Deering, a sportsman and conservationist keenly interested in the bay and the subtropical flora of Miami, bought land containing mangroves and a hardwood hammock from Mary Brickell, the mother of Miami. There he envisioned an Italian Renaissance palazzo poised on the edge where land and sea meet. Vizcaya was the product of Deering’s extravagant wealth and spending allied with his informed taste and supported by a team of talented designers and collaborators. Deering and his team bought original sculptures, fountains, artwork and furnishings from Europe for the house and the Italian-inspired gardens.
After years of design and construction work, Deering moved into Vizcaya in 1916, though the gardens weren’t yet finished, and began inviting prominent guests. Among them was artist John Singer Sargent, who during an extended visit in 1917 made a series of watercolors of Vizcaya, including one of the tea house and boat basin.
Vizcaya was to be the last of the grand Gilded Age villas and estates built by the fabulously wealthy bankers and industrialists of the day. In its particular way, it’s also one of the most romantic — designed and rusticated to look centuries old, while boasting modern comforts, all in the midst of a natural subtropical lansdscape.
In that spirit, the features of the boat basin were meant to look and feel antique, though none were. But today’s conservators and contractors must preserve that patina, so that nothing seems jarring or incongruous. That means using original materials where possible, or reproductions and materials made to rapidly weather to match what’s already there. Where structural supports are added, like bolts to secure urns, they must be invisible.
The job also presented unusual challenges. To reach the barge and portions of the yacht landing in the shallow water, contractors had to devise a floating bridge and tiny rafts to carry crews and materials, since scaffolds were impossible to install and the bay bottom is delicate and protected.

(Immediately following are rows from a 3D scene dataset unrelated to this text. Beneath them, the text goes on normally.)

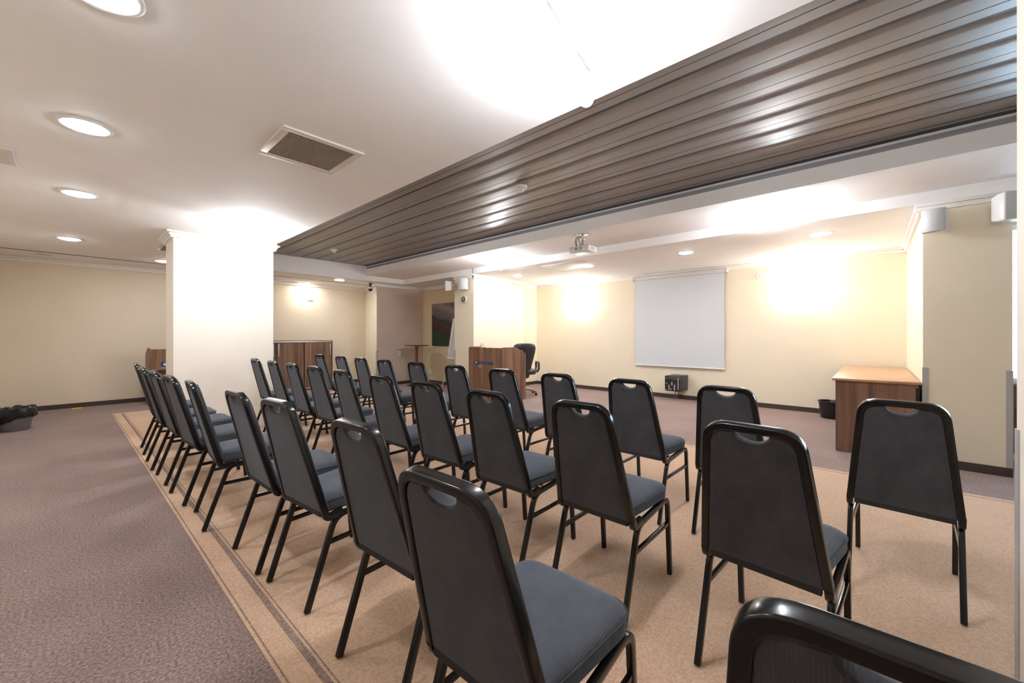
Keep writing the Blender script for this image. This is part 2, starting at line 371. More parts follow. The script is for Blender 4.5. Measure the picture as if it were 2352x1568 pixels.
# ---------------------------------------------------------------- banquet chair (faces +X, origin on the carpet under the seat)
ZR = 0.0105
SEC_LEG = rrect(0.0105, 0.0125, 0.004)
def back_pt(u, s, d=0.0):
    """point on the leaning back plane: u across, s up the lean, d towards the front"""
    lean = math.radians(14.5); bx, bz = -0.166, 0.400
    return (bx - s * math.sin(lean) + d * math.cos(lean), u, bz + s * math.cos(lean) + d * math.sin(lean))
def back_half(s):  # half width of the frame axis
    return 0.178 - (0.178 - 0.132) * s / 0.52
def make_chair():
    t = thing('banquet_chair', (0, 0, 0), '', 'chair')
    # legs with their bends; the side rail joins them under the seat
    for sy in (-1, 1):
        y = sy * 0.183
        full = fillet([(-0.245, y, 0.0), (-0.118, y, 0.368), (0.215, y, 0.392), (0.250, y, 0.0)], [0.075, 0.055], 8)
        n = len(full)
        i1 = 9; i2 = n - 9 - 1
        MB().sweep(full[:i1 + 1], SEC_LEG, (0, 1, 0)).box(-0.212, -0.200, y - .006, y + .006, .104, .118).build('leg', M_FRAME, t)
        MB().sweep(full[i1:i2 + 1], SEC_LEG, (0, 1, 0)).build('side_rail', M_FRAME, t)
        MB().sweep(full[i2:], SEC_LEG, (0, 1, 0)).build('leg', M_FRAME, t)
        MB().sweep([(-0.158, y, 0.262), (0.226, y, 0.262)], rrect(0.0075, 0.010, 0.003), (0, 1, 0)).build('stretcher', M_FRAME, t)
    # back frame: one bent tube
    c = math.radians(14.5)
    P = [back_pt(-0.183, 0.0), back_pt(-0.131, 0.507), back_pt(0.131, 0.507), back_pt(0.183, 0.0)]
    P = fillet(P, 0.068, 8)
    f = MB().sweep(P, rrect(0.015, 0.0125, 0.004, 3), (math.cos(c), 0, math.sin(c)))
    for sy in (-1, 1):
        y = sy * 0.183
        J = fillet([back_pt(y, 0.012), back_pt(y, -0.030), (-0.085, y, 0.385)], 0.03, 5)
        f.sweep(J, rrect(0.0120, 0.015, 0.004), (0, 1, 0))
    f.build('back_frame', M_FRAME, t)
    # upholstered back with the hand hole under the top bar
    def outline(inset, top=0.492):
        hw = lambda s: 0.183 - (0.052) * s / 0.507 - 0.0115 - inset
        pts = []
        r = 0.052
        a, b = hw(top - r), hw(top)
        pts.append((-hw(0.0), 0.0 + inset)); pts.append((hw(0.0), 0.0 + inset)); pts.append((a, top - r))
        for i in range(1, 7):
            th = PI / 2 * i / 6; pts.append((a - r + r * math.cos(th), top - inset - r + r * math.sin(th)))
        for i in range(0, 13):     # hand hole
            th = PI * i / 12; pts.append(((0.052 + inset) * math.cos(th), top - 0.0005 - inset * 0.2 - (0.034 + inset) * math.sin(th)))
        for i in range(6, 0, -1):
            th = PI / 2 * i / 6; pts.append((-(a - r + r * math.cos(th)), top - inset - r + r * math.sin(th)))
        pts.append((-a, top - r))
        return pts
    def ring(inset, d): return [back_pt(u, s, d) for u, s in outline(inset)]
    MB().rings([ring(0.004, -0.011), ring(0, -0.006), ring(0, 0.016), ring(0.004, 0.026), ring(0.012, 0.031)]).build('backrest', M_BACK, t)
    # seat cushion: horseshoe plan, domed top
    def plan(ins):
        pts = []
        cs = [(-0.158, -0.155, 0.035), (0.232, -0.200, 0.085), (0.232, 0.200, 0.085), (-0.158, 0.155, 0.035)]
        P = [Vector((p[0], p[1], 0)) for p in cs]; n = 8
        for i in range(4):
            a = (P[i - 1] - P[i]).normalized(); b = (P[(i + 1) % 4] - P[i]).normalized(); r = cs[i][2] * 1.1
            for j in range(n + 1):
                q = j / n; v = (P[i] + a * r) * (1 - q) ** 2 + P[i] * 2 * q * (1 - q) + (P[i] + b * r) * q ** 2
                pts.append(v)
        cx = Vector((0.035, 0, 0)); out = []
        for v in pts:
            d = v - cx; out.append(cx + d * (1 - ins / d.length))
        return out
    def sr(ins, z): return [(v.x, v.y, z + 0.006 * (v.x / 0.23)) for v in plan(ins)]
    MB().rings([sr(.012, .392), sr(.002, .398), sr(0, .410), sr(0, .432), sr(.004, .444), sr(.014, .453), sr(.04, .461), sr(.08, .466), sr(.13, .468)]).build('seat', M_SEAT, t)
    pr = sr(-.001, .440); pr.append(pr[0])
    MB().sweep([pr[i] for i in range(len(pr))], [(0.0022 * math.cos(2 * PI * i / 6), 0.0022 * math.sin(2 * PI * i / 6)) for i in range(6)], (0, 0, 1)).build('seat_piping', M_BACK, t)
    MB().rings([sr(.020, .384), sr(.014, .393)]).box(-.178, -.158, -.165, .165, .380, .404).build('seat_pan', M_PAN, t)
    return t
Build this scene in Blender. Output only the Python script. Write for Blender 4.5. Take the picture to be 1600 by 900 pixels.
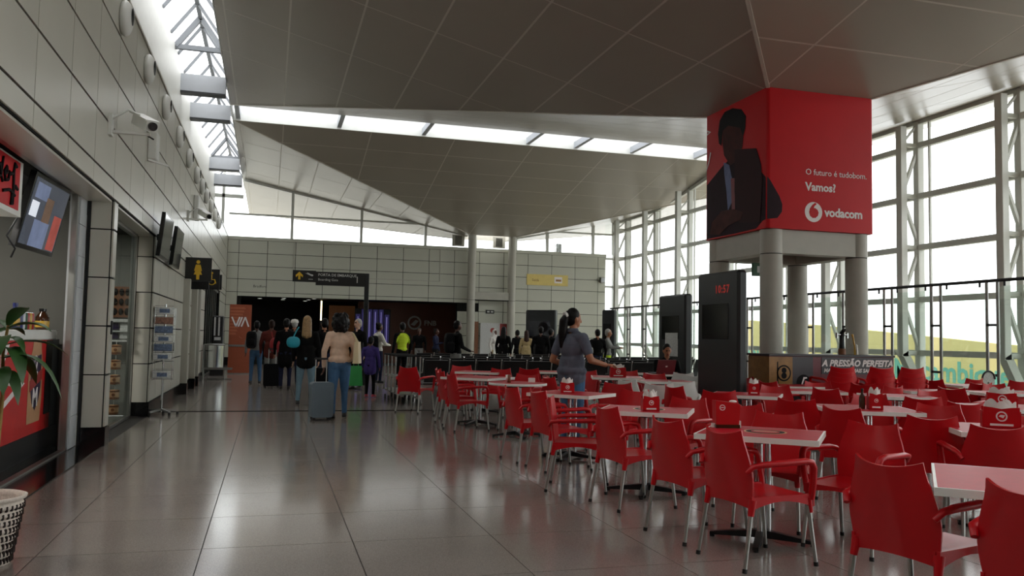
import bpy, bmesh, math, random
from mathutils import Vector, Matrix, Euler
for o in list(bpy.data.objects): bpy.data.objects.remove(o)
scene = bpy.context.scene
COL = scene.collection
RNG = random.Random(7)
PI = math.pi
# ------------------------------------------------------------------ camera
cam_d = bpy.data.cameras.new('camera'); cam = bpy.data.objects.new('camera', cam_d); COL.objects.link(cam)
cam_d.sensor_width = 36.0; cam_d.lens = 36.0 * 1306.2 / 1600.0; cam_d.clip_start = 0.05; cam_d.clip_end = 600
yaw, pitch, roll = math.radians(16.11), math.radians(3.44), math.radians(1.11)
Fw = Vector((math.sin(yaw) * math.cos(pitch), math.cos(yaw) * math.cos(pitch), math.sin(pitch)))
R0 = Vector((math.cos(yaw), -math.sin(yaw), 0)); U0 = R0.cross(Fw)
Rt = R0 * math.cos(roll) + U0 * math.sin(roll); Up = -R0 * math.sin(roll) + U0 * math.cos(roll)
cam.matrix_world = Matrix(((Rt.x, Up.x, -Fw.x, 0), (Rt.y, Up.y, -Fw.y, 0), (Rt.z, Up.z, -Fw.z, 1.4), (0, 0, 0, 1)))
scene.camera = cam
# ------------------------------------------------------------------ overcast sky
world = bpy.data.worlds.new('overcast_sky'); scene.world = world; world.use_nodes = True
wn = world.node_tree; wn.nodes.clear()
wo = wn.nodes.new('ShaderNodeOutputWorld'); wb = wn.nodes.new('ShaderNodeBackground')
wt = wn.nodes.new('ShaderNodeTexCoord'); wx = wn.nodes.new('ShaderNodeSeparateXYZ'); wr = wn.nodes.new('ShaderNodeValToRGB')
wr.color_ramp.elements[0].position = 0.0; wr.color_ramp.elements[0].color = (0.97, 0.98, 1.0, 1)
wr.color_ramp.elements[1].position = 0.7; wr.color_ramp.elements[1].color = (1.0, 0.985, 0.96, 1)
wn.links.new(wt.outputs['Generated'], wx.inputs[0]); wn.links.new(wx.outputs['Z'], wr.inputs[0])
wn.links.new(wr.outputs[0], wb.inputs['Color']); wb.inputs['Strength'].default_value = 3.5
wn.links.new(wb.outputs[0], wo.inputs[0])
scene.view_settings.view_transform = 'Standard'; scene.view_settings.look = 'None'
scene.view_settings.gamma = 1.0; scene.view_settings.use_curve_mapping = False
scene.view_settings.exposure = 0.0
# ------------------------------------------------------------------ helpers
def S(r, g, b):
    f = lambda c: (c / 255 / 12.92) if c / 255 <= 0.04045 else ((c / 255 + 0.055) / 1.055) ** 2.4
    return (f(r), f(g), f(b))
MATS = {}
def mat(name, col, rough=0.5, metal=0.0, var=0.06, scale=6.0, bump=0.0, spec=0.5, emit=None, es=1.0, coat=0.0, fine=None, trans=0.0):
    m = bpy.data.materials.new(name); m.use_nodes = True; nt = m.node_tree
    b = nt.nodes['Principled BSDF']
    b.inputs['Roughness'].default_value = rough; b.inputs['Metallic'].default_value = metal
    b.inputs['Specular IOR Level'].default_value = spec; b.inputs['Coat Weight'].default_value = coat
    b.inputs['Coat Roughness'].default_value = 0.08
    tc = nt.nodes.new('ShaderNodeTexCoord'); nz = nt.nodes.new('ShaderNodeTexNoise')
    nz.inputs['Scale'].default_value = scale; nz.inputs['Detail'].default_value = 3
    nt.links.new(tc.outputs['Object'], nz.inputs['Vector'])
    rp = nt.nodes.new('ShaderNodeValToRGB')
    a = [max(0, c * (1 - var)) for c in col]; c2 = [min(1, c * (1 + var)) for c in col]
    rp.color_ramp.elements[0].position = 0.3; rp.color_ramp.elements[0].color = (*a, 1)
    rp.color_ramp.elements[1].position = 0.7; rp.color_ramp.elements[1].color = (*c2, 1)
    nt.links.new(nz.outputs['Fac'], rp.inputs[0])
    out = rp.outputs[0]
    if fine:
        n2 = nt.nodes.new('ShaderNodeTexNoise'); n2.inputs['Scale'].default_value = fine[0]; n2.inputs['Detail'].default_value = 2
        nt.links.new(tc.outputs['Object'], n2.inputs['Vector'])
        r2 = nt.nodes.new('ShaderNodeValToRGB'); r2.color_ramp.elements[0].position = 0.35; r2.color_ramp.elements[1].position = 0.65
        r2.color_ramp.elements[0].color = (1 - fine[1],) * 3 + (1,); r2.color_ramp.elements[1].color = (1, 1, 1, 1)
        mx = nt.nodes.new('ShaderNodeMix'); mx.data_type = 'RGBA'; mx.blend_type = 'MULTIPLY'; mx.inputs[0].default_value = 1
        nt.links.new(n2.outputs['Fac'], r2.inputs[0]); nt.links.new(out, mx.inputs[6]); nt.links.new(r2.outputs[0], mx.inputs[7]); out = mx.outputs[2]
    nt.links.new(out, b.inputs['Base Color'])
    if bump:
        bp = nt.nodes.new('ShaderNodeBump'); bp.inputs['Strength'].default_value = bump; bp.inputs['Distance'].default_value = 0.01
        nt.links.new(nz.outputs['Fac'], bp.inputs['Height']); nt.links.new(bp.outputs[0], b.inputs['Normal'])
    if emit:
        b.inputs['Emission Color'].default_value = (*emit, 1); b.inputs['Emission Strength'].default_value = es
    if trans: b.inputs['Transmission Weight'].default_value = trans
    MATS[name] = m
    return m
def glass(name, tint=(0.95, 0.98, 0.97), refl=0.09, rough=0.02):
    m = bpy.data.materials.new(name); m.use_nodes = True; nt = m.node_tree; nt.nodes.clear()
    o = nt.nodes.new('ShaderNodeOutputMaterial'); mx = nt.nodes.new('ShaderNodeMixShader')
    t = nt.nodes.new('ShaderNodeBsdfTransparent'); g = nt.nodes.new('ShaderNodeBsdfGlossy')
    t.inputs[0].default_value = (*tint, 1); g.inputs['Roughness'].default_value = rough
    nz = nt.nodes.new('ShaderNodeTexNoise'); nz.inputs['Scale'].default_value = 0.8
    mr = nt.nodes.new('ShaderNodeMapRange'); mr.inputs['To Min'].default_value = refl * 0.85; mr.inputs['To Max'].default_value = refl * 1.15
    nt.links.new(nz.outputs['Fac'], mr.inputs['Value']); nt.links.new(mr.outputs[0], mx.inputs[0])
    nt.links.new(t.outputs[0], mx.inputs[1]); nt.links.new(g.outputs[0], mx.inputs[2]); nt.links.new(mx.outputs[0], o.inputs[0])
    MATS[name] = m
    return m
mat('panel_left', S(199, 197, 185), 0.3, var=0.03, scale=0.7)
mat('panel_back', S(190, 191, 177), 0.4, var=0.03, scale=0.7)
mat('joint', S(24, 24, 22), 0.8, spec=0.2)
mat('black_stone', S(20, 20, 21), 0.12, var=0.2, scale=30)
mat('floor_tile', S(152, 143, 136), 0.14, var=0.05, scale=1.3, spec=0.55, fine=(150, 0.34))
mat('slot_dark', S(10, 10, 10), 1.0, spec=0.0)
mat('grout', S(48, 44, 42), 0.6)
mat('ceil_panel', S(163, 155, 143), 0.3, var=0.04, scale=0.5, spec=0.5)
mat('ceil_seam', S(205, 200, 190), 0.5, var=0.03)
mat('white_paint', S(226, 227, 222), 0.45, var=0.03)
mat('steel_white', S(205, 207, 200), 0.38, var=0.03, scale=3)
mat('beam_grey', S(176, 180, 186), 0.5, var=0.03)
mat('rafter_grey', S(112, 116, 120), 0.5, var=0.03)
mat('concrete', S(176, 174, 163), 0.5, var=0.04, scale=4)
mat('red_plastic', S(188, 10, 22), 0.34, var=0.05, scale=5, spec=0.38)
mat('white_plastic', S(226, 225, 221), 0.4, var=0.03)
mat('aluminium', S(176, 176, 172), 0.3, 0.85, var=0.05)
mat('chrome', S(205, 207, 208), 0.15, 0.95, var=0.04)
mat('steel', S(150, 150, 148), 0.32, 0.85, var=0.06)
mat('black_rubber', S(18, 18, 18), 0.6)
mat('black_metal', S(26, 27, 29), 0.4, 0.2)
mat('table_red', S(190, 30, 44), 0.42, var=0.06, scale=20, spec=0.12)
mat('table_edge', S(242, 240, 234), 0.35, var=0.03)
mat('tissue', S(238, 236, 230), 0.8, var=0.03)
mat('banner_red', S(196, 10, 22), 0.5, var=0.05, scale=1.5, spec=0.25)
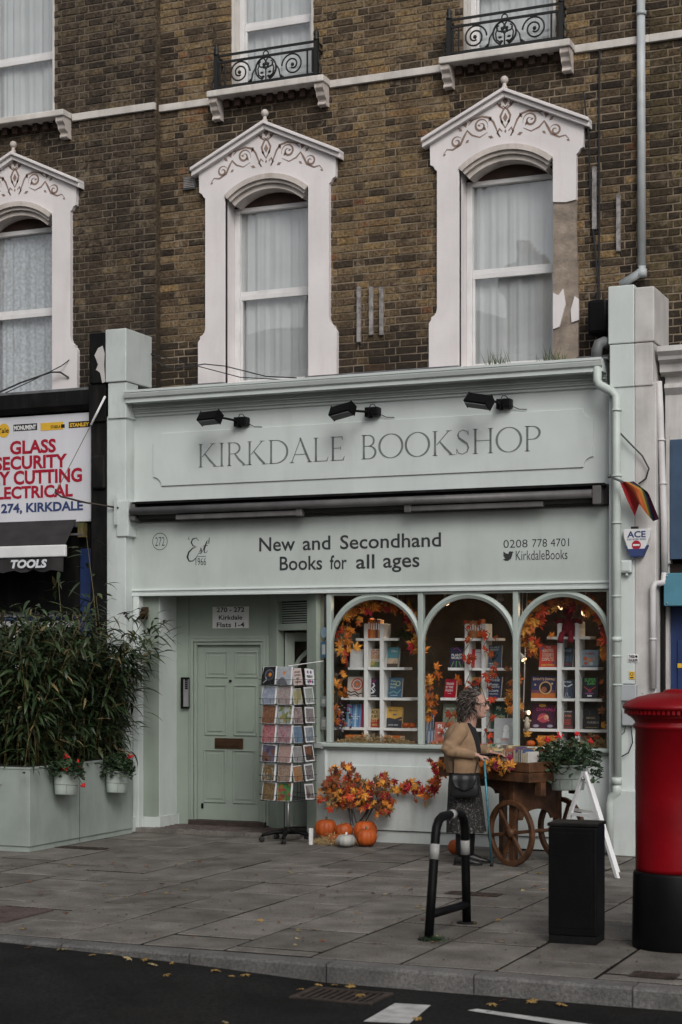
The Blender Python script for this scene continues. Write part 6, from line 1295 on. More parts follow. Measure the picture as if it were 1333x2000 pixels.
book(1134, 1166, 1372, zc_, 'black book with a faint arch on the bottom shelf of the right window', (.022, .022, .024), [('o', .35, .6, .25, .04, (.08, .08, .08)), ('l', [(.2, .0), (.2, .5)], .05, (.06, .06, .06))], Y=YS + .14)
book(1143, 1172, 1396, zc_, 'black book lettered MAGIC in gold in front of the arch book', (.018, .016, .015), [('t', 'MAGIC', .15, .75, .72, .86, (.35, .28, .15)), ('t', 'CURSES II', .2, .95, .40, .54, (.4, .36, .3)), ('r', .1, .9, .1, .14, (.3, .22, .1))], turn=4)
# pumpkins
def pumpkin(name, label, c, r, sq=.82, m='pumpkin', stem='stalk', n=10, seed=1, group=None, tilt=0):
    t = thing(name, label, 'pumpkin', c, rot=(R(tilt), 0, seed * 1.1), group=group); B = mb(m); K = 14
    prof = [(max(.001, r * (math.sin(math.pi * i / K) ** .78)), r * sq - math.cos(math.pi * i / K) * r * sq * (1 - .12 * math.exp(-((i - K) / 2.2) ** 2) - .10 * math.exp(-(i / 2.) ** 2))) for i in range(K + 1)]
    B.lathe(prof, n * 6, fn=lambda a, z: 1 - .07 * (1 - abs(math.sin(a * n / 2)) ** .6) + .012 * math.sin(a * 3 + seed)); B.build('flesh', None, t, world=False)
    zt = r * sq * 1.78; q = mb(stem); q.tube([(0, 0, zt - r * .1), (r * .03, 0, zt + r * .12), (r * .10, .02 * r, zt + r * .30)], [r * .17, r * .10, r * .12], 7); q.build('stem', None, t, world=False); return t
def gpump(name, label, px, pyb, rpx, sq, seed, m='pumpkin', stem='stalk', tilt=0, z=0, Y=None):
    g = gd(px, pyb, z); sc_ = proj(g)[2]; r = rpx * sc_ / F; p = g + V((-_s * .8 * r, _c * .8 * r, 0))
    if Y is not None: p = at(px, pyb, Y); z = p.z
    return pumpkin(name, label, (p.x, p.y, z), r, sq, m, stem, seed=seed, group='pumpkins on the pavement', tilt=tilt)
# straw under the heap
def straw(label, c, sx_, sy_, sz, n, seed, l=.10):
    rq = random.Random(seed); q = mb('straw')
    for i in range(n):
        a, b, rr_ = rq.uniform(0, 6.28), rq.uniform(-.5, .7), math.sqrt(rq.random()); a2 = rq.uniform(0, 6.28); hh = rq.random() * (1 - rr_ ** 1.5)
        p = V((c[0] + sx_ * rr_ * math.cos(a), c[1] + sy_ * rr_ * math.sin(a), c[2] + .004 + sz * hh)); d = V((math.cos(a2) * math.cos(b), math.sin(a2) * math.cos(b), math.sin(b) * .6)) * l * rq.uniform(.4, 1)
        m = p + d * .5 + V((0, 0, rq.uniform(-.01, .02))); w = V((-d.y, d.x, 0)).normalized() * .0022; e = p + d
        if e.z < c[2] + .002: e.z = c[2] + .002
        q.add([p - w, p + w, m + w, m - w, e + w * .4, e - w * .4], [(0, 1, 2, 3), (3, 2, 4, 5)], False)
    o = tag(centre(q.build('straw')), label, 'straw', kind='stuff'); return o
g = gd(648, 1650); straw('loose heap of straw under the left pumpkins', (g.x, g.y + .12, 0), .25, .20, .09, 1500, 4)
gpump('pumpkin', 'large orange pumpkin on the straw at the left of the heap', 637, 1637, 22, .86, 1, Y=-.17)
gpump('pumpkin', 'orange pumpkin with a dark stalk between the two large ones', 675, 1638, 18, .86, 2, tilt=-12, Y=-.16)
gpump('pumpkin', 'tall orange pumpkin at the back right of the heap', 714, 1644, 23, .92, 3, Y=-.15)
gpump('pumpkin', 'round orange pumpkin at the front right of the heap', 717, 1655, 20.5, .88, 4)
gpump('pumpkin', 'small plain orange pumpkin on the straw at the front', 651, 1648, 13, .72, 5)
gpump('pumpkin', 'grey white ribbed pumpkin at the front of the heap', 676, 1656, 19.5, .66, 6, 'palepumpkin', 'white')
gpump('pumpkin', 'orange pumpkin standing alone behind the woman\'s legs', 893, 1671, 16.5, .95, 7)
g = gd(608, 1650); t = thing('wooden_peg', 'short white post standing in the straw left of the pumpkins', 'post', g); mb('white').box(-.017, .017, -.017, .017, 0, .16).build('shaft', None, t, world=False, bevel=.004)
for k, (px, py, r_, Y, zb, lab) in enumerate(((669, 1421, 8.5, YS + .02, Z1[3], 'mini orange pumpkin at the left of the bottom shelf in the left window'), (793, 1421, 8, YS + .02, Z1[3], 'mini orange pumpkin beside the yellow book in the left window'), (805, 1421, 7.5, YS + .06, Z1[3], 'mini orange pumpkin at the right end of the left window shelf'), (1037, 1452, 9, .2, .952, 'mini orange pumpkin on the sill at the left of the right window'))):
    pumpkin('mini_pumpkin', lab, (AX(px, Y), Y, zb), r_ / 203, .72, n=8, seed=k + 2, group='mini pumpkins in the windows')
straw('bed of straw along the foot of the left window', (AX(731, .2), .22, .95), .43, .09, .10, 2000, 9, .08)
straw('nest of straw at the right foot of the right window', (AX(1158, .2), .24, .95), .18, .10, .14, 1100, 10, .08)
straw('thin straw at the foot of the middle window', (AX(870, .2), .18, .95), .25, .06, .03, 200, 11, .07)
# purple flowers and white bits at the left of the first window
a = at(665, 1405, .3); t = thing('dried_flowers', 'dusky purple dried flowers in the lower left of the left window', 'flowers', (a.x, .3, .95)); rq = random.Random(4); q = MB()
for i in range(60): q.use(colm(rq.choice([(.12, .03, .10), (.16, .05, .13), (.3, .28, .32), (.05, .06, .03)]))); q.ball((a.x + rq.gauss(0, .05), .3 + rq.gauss(0, .04), a.z + rq.gauss(0, .07)), rq.uniform(.008, .018), 6, 4)
q.build('flower_heads', None, t); mb('wire').tube([(a.x, .3, .95), (a.x, .3, a.z)], .01, 6).build('stem', None, t)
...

The tea house now has a gleaming, restored top — made of salvaged redwood and painted the original green — and bears a new coat of the original buttercream color. The Tradesmen Group, the contractors in charge of the restoration, also cleaned and brought back to life the marble flooring, and restored a series of cast stucco Classically inspired reliefs on the interior and exterior walls that really pop now.
The yacht landing has been reinforced with steel and practically rebuilt, mostly with original oolitic limestone that divers rescued from the bay bottom.
The entire top was lifted off, and contractors from South-Miami based Red Door construction, specialists in restoration work, found the landing’s concrete base had little in the way of structural support except for sand and a few steel rods. The sand was replaced by heavy gravel and more steel reinforcement was put in. Then the limestone pieces, supplemented with new reproductions where the old couldn’t be found or repaired, were fitted back together by trial and error to match the original surface pattern.
“Finding where the pieces fit was like putting together a puzzle.” said Annette Sosa, project manager for Red Door.
The contractor had extensive preparation. Its team has worked on the restoration of historic Coral Gables entrances, the Biltmore Hotel, and the historic 1933 federal courthouse and post office in downtown Miami, now owned and being restored by Miami Dade College.
The little Venetian bridge, taken apart by the storm, looks like its charming old self again.
Red Door and its subcontractor Castle Makers, experts in fabricating and restoring architectural features in stone, also undertook the biggest job on the site. They are giving the barge, made of concrete covered in oolitic limestone, what may be the most thorough restoration it’s received since the great Miami hurricane of 1926 swept away its summer house, fountains and trees forever.
Those won’t be coming back. But the expert team of restoration contractors has been working for months putting everything else into place. That’s meant hoisting dislodged stonework with cranes and carefully rejoining the pieces, filling cracks, repairing and restoring what can be fixed and painstakingly reproducing what can’t be, including stone balusters with a unique “drip” design that must be shaped by hand.
The detail work is critical because the barge is regarded as one of Vizcaya’s unique masterpieces — “an astonishing work of art and construction,” according to eminent landscape architect Laurie Olin, co-author of a book on the estate.
“It is truly a wonderful vision, or grand folly, and there is nothing quite like it anywhere in the world,” Olin wrote of the barge in “Vizcaya: An American Villa and Its Makers.”
Over the decades, the barge was repeatedly hit hard by hurricanes, including 1992 by Andrew and Katrina and Wilma in 2005. But the impact from Irma was so great that Vizcaya conservation staffers think something other than wind and storm surge may have struck it. Chunks of the base were torn off and heavy stone balusters were knocked asunder.
“It’s had some patchwork over the years, but it’s been very resilient and enduring,” Ciociola said.
One of the four female figures that graced the barge, part of an ensemble of statuary and carvings by noted sculptor Alexander Stirling Calder, fell and has been removed indoors for repair and safekeeping. A copy will be made from a mold and installed on the barge. Eventually the three remaining original “herms,’’ as that type of statuary is known, will also be replaced with copies.
The boat basin was especially dear to Deering, who owned a small fleet of powerboats, houseboats and work vessels kept in a boathouse behind the yacht landing that was wiped out by the ‘26 hurricane. He often cruised the bay and fished in the Keys for days aboard his favorite yacht, Nepenthe, named after the fictional ancient Greek drug of forgetfulness, or cure for sorrow.
Deering did not long enjoy Vizcaya. He died in 1925 while at sea, on a ship returning from Europe to Biscayne Bay, where he’d hoped once more to set his eyes on his palace on the shore.